Open StefanoD opened this issue 7 years ago • 5 comments

Using numpy.lexsort() results in very high memory usage. If an image is too big, this can result in a signal 9 abort. If someone really needs this implementation for production, than this issue has to be addressed.

Pull requests are welcome.

StefanoD avatar Jun 10 '18 18:06 StefanoD

(Sorry for responding to an older thread.)

A clever trick I've used in the past is to put all the information in a single string, sortable hash, or even in distinct binary or decimal ranges in the order we'd like lexicographically sorted. Then, .argsort() that array.

Note that finfo("float64").eps is 2e-16 (lots of room to spare). Equivalently, a 64-bit unsigned integer can hold 8 8-bit unsigned integers if you stack them along 8-bit-sized bands.

Anyways, thanks for this implementation. I will work on my own. I'll put a link to your repository as credit for the assistance. (I'd fork but I'll probably rewrite the history, which misses the point of forking. I'm still deciding.)
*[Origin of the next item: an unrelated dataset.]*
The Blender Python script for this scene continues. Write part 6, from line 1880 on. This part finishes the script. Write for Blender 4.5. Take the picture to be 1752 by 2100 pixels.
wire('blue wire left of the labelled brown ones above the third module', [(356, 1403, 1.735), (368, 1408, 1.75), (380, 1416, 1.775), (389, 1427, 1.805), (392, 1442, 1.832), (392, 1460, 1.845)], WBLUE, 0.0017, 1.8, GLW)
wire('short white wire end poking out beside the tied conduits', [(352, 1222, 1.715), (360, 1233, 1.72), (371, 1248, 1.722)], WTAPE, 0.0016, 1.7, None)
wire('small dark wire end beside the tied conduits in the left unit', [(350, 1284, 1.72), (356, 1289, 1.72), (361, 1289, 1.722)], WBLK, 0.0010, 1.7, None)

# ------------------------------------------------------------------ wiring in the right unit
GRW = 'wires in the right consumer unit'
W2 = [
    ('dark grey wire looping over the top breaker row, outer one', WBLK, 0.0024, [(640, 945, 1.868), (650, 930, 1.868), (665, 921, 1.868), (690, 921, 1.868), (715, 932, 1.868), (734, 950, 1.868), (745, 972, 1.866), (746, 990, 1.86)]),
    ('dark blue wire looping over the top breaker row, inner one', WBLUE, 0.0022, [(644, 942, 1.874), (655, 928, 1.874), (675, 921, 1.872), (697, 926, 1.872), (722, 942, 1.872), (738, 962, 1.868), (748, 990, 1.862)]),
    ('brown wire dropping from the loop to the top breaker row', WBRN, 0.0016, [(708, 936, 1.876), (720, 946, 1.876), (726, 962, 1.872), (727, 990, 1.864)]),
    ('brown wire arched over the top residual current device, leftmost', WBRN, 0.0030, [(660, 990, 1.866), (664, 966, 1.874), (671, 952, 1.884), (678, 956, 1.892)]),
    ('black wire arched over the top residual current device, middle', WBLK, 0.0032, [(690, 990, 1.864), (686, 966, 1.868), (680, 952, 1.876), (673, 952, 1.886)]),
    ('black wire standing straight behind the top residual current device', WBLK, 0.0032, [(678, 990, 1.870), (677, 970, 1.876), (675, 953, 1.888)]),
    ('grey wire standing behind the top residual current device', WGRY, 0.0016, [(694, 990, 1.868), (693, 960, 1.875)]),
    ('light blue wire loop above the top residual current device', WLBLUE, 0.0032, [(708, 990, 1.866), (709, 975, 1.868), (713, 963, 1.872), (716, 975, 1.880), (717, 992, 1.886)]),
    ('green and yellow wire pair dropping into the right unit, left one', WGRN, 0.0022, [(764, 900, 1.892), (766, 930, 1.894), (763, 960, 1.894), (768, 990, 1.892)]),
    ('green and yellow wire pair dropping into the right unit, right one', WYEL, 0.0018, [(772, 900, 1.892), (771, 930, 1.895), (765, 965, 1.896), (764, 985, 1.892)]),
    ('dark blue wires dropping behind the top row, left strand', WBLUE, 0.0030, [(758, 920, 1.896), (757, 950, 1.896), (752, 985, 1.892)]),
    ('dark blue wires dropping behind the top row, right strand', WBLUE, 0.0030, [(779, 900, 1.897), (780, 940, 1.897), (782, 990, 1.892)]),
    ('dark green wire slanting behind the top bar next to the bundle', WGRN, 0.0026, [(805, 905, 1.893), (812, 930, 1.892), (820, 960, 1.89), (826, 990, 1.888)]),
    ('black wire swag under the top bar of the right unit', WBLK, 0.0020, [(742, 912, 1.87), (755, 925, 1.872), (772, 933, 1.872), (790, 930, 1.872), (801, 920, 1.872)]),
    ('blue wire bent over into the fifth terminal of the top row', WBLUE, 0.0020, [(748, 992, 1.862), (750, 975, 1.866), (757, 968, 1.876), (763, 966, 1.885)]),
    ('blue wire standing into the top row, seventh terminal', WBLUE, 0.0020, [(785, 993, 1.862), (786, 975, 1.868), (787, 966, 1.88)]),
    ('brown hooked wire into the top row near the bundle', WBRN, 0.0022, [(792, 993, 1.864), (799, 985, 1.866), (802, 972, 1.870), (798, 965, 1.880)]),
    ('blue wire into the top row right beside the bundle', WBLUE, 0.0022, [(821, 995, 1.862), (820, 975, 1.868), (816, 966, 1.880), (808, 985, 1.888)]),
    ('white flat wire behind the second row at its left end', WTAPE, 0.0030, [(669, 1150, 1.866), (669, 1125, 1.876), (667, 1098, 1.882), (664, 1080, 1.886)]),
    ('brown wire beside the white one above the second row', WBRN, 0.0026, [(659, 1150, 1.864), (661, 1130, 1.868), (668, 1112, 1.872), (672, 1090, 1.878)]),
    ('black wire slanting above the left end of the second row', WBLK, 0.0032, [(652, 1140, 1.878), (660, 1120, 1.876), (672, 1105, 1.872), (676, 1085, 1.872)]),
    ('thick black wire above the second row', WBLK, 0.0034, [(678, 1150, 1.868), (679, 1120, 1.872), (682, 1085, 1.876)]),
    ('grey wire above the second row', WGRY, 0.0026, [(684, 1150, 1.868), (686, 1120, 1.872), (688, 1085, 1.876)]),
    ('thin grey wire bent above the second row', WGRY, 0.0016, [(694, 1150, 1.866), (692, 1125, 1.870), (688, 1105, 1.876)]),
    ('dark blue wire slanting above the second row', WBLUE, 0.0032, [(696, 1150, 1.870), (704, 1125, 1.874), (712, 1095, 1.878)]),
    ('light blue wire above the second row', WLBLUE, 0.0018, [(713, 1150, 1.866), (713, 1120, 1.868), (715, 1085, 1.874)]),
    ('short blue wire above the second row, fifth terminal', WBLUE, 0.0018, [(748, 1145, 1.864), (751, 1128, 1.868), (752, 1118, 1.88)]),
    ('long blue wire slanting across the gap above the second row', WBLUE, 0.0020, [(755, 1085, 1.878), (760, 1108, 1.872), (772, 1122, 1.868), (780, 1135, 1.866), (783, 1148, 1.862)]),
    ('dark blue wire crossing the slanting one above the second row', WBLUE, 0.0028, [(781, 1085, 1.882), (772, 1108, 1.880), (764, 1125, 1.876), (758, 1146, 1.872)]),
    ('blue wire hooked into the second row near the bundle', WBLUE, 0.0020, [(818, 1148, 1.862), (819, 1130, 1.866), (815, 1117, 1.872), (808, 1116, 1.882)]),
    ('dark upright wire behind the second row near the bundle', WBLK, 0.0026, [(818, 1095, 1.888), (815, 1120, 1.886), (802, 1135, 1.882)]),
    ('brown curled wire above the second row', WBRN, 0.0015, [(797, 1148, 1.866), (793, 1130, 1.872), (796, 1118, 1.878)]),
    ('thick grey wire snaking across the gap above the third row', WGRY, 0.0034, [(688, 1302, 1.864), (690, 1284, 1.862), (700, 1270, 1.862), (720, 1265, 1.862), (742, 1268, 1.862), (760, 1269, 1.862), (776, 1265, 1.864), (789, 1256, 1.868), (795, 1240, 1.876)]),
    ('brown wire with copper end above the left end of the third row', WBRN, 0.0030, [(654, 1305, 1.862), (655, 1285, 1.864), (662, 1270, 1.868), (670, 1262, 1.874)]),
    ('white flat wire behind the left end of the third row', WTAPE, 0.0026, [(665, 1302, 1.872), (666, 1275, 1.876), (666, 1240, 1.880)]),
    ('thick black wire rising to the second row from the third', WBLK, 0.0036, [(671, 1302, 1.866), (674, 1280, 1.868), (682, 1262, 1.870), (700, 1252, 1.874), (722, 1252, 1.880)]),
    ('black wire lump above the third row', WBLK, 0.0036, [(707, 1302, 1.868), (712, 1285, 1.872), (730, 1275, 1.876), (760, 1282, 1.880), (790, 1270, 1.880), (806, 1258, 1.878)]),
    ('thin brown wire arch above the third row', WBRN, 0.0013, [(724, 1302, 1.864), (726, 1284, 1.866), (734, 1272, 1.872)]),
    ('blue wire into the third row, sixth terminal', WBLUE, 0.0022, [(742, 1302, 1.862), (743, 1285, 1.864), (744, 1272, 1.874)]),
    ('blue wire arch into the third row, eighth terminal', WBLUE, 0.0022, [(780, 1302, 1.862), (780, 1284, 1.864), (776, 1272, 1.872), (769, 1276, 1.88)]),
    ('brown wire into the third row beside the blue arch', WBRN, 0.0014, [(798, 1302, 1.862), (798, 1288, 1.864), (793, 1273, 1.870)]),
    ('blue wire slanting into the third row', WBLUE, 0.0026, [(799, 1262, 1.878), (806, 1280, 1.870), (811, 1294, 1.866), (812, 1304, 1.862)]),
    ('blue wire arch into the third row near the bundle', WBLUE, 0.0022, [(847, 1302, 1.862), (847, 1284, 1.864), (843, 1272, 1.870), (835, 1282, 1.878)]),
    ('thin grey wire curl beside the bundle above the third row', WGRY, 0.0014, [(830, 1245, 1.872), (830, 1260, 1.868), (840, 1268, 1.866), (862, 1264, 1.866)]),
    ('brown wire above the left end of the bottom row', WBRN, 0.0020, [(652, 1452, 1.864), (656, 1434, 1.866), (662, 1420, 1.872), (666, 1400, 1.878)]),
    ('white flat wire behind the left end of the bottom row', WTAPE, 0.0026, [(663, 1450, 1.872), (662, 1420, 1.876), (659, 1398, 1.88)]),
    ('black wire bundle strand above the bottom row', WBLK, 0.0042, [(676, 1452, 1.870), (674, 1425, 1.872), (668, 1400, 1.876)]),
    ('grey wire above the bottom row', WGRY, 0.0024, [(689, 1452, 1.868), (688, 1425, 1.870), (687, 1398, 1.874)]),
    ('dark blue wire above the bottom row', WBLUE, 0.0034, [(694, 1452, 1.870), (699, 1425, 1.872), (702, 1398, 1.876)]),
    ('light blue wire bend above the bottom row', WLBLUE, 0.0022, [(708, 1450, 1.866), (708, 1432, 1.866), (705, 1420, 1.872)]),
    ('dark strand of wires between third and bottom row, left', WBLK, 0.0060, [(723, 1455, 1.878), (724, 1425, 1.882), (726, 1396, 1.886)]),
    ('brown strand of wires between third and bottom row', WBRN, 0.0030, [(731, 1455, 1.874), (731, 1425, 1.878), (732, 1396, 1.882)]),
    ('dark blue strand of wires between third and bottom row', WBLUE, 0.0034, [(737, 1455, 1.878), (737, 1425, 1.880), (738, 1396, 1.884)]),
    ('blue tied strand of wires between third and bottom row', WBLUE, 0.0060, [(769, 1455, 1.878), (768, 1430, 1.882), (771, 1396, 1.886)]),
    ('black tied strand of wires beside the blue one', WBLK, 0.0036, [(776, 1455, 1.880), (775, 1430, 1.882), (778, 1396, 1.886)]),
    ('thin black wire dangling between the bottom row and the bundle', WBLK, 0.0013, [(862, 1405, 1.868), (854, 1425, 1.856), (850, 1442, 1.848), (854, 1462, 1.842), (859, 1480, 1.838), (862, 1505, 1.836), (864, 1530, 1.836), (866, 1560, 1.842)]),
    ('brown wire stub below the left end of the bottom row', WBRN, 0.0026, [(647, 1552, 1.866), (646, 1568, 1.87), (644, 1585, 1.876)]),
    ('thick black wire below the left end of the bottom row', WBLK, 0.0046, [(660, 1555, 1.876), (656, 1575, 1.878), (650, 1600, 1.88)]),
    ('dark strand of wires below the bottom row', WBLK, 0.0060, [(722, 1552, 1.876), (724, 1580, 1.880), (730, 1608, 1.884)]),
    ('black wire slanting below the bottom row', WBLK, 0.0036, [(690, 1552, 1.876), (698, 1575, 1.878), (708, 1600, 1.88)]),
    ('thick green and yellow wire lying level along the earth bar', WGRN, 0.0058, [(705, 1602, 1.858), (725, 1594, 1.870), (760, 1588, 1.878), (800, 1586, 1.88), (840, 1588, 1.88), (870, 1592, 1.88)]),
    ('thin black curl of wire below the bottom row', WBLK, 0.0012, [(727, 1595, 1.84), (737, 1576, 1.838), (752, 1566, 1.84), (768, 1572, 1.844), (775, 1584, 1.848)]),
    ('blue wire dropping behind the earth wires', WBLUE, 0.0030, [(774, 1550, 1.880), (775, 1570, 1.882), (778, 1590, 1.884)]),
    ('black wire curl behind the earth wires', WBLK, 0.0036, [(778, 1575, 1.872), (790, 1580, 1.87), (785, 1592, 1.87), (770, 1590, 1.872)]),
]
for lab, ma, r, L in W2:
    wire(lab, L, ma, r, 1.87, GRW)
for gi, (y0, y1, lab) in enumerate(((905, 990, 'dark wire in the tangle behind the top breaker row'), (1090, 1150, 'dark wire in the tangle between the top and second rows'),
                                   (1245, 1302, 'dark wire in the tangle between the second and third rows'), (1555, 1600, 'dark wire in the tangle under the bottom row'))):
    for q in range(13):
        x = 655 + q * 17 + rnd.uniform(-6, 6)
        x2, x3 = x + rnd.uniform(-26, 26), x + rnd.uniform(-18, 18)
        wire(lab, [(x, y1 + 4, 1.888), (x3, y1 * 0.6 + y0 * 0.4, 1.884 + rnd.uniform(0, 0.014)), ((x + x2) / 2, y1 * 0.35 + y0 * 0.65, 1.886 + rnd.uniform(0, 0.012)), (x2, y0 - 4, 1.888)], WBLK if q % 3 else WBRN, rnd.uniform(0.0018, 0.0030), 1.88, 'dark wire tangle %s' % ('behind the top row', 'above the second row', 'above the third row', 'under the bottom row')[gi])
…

vitorsr avatar May 21 '20 05:05 vitorsr

@vitorsr Thanks for your insights and your credits! ☺ Actually, I implemented this algorithm only to proof to myself that I actually understood it and it was just for fun. Currently I have no desire to rework the library. But pull requests are of course welcome, if there is any interest. Of course you can start from scratch in your own repository. ☺

StefanoD avatar May 21 '20 17:05 StefanoD

@vitorsr I have a library for this and it uses essentially what you say, however it is slightly more complex than that, but yeah, it works. With the additional fact that numpy now uses radix sort, it is quite a bit faster. See https://github.com/coderforlife/histmatch.

coderforlife avatar Jan 31 '21 00:01 coderforlife

@coderforlife Thx for your comment. Your link is not working. Why did you look for an another lib when your lib did the work? Just curious. 🙂

StefanoD avatar Jan 31 '21 09:01 StefanoD

I was actually searching for the asymptotic memory usage of lexsort (I think the search was simply lexsort memory usage) and this issue was the first search result! I didn't even search for exact histogram equalization, just found this one randomly.

The link didn't work since it was private since it includes some thing I am working on publishing a paper about. However, at this point the paper is being submitted very soon so not much of a risk.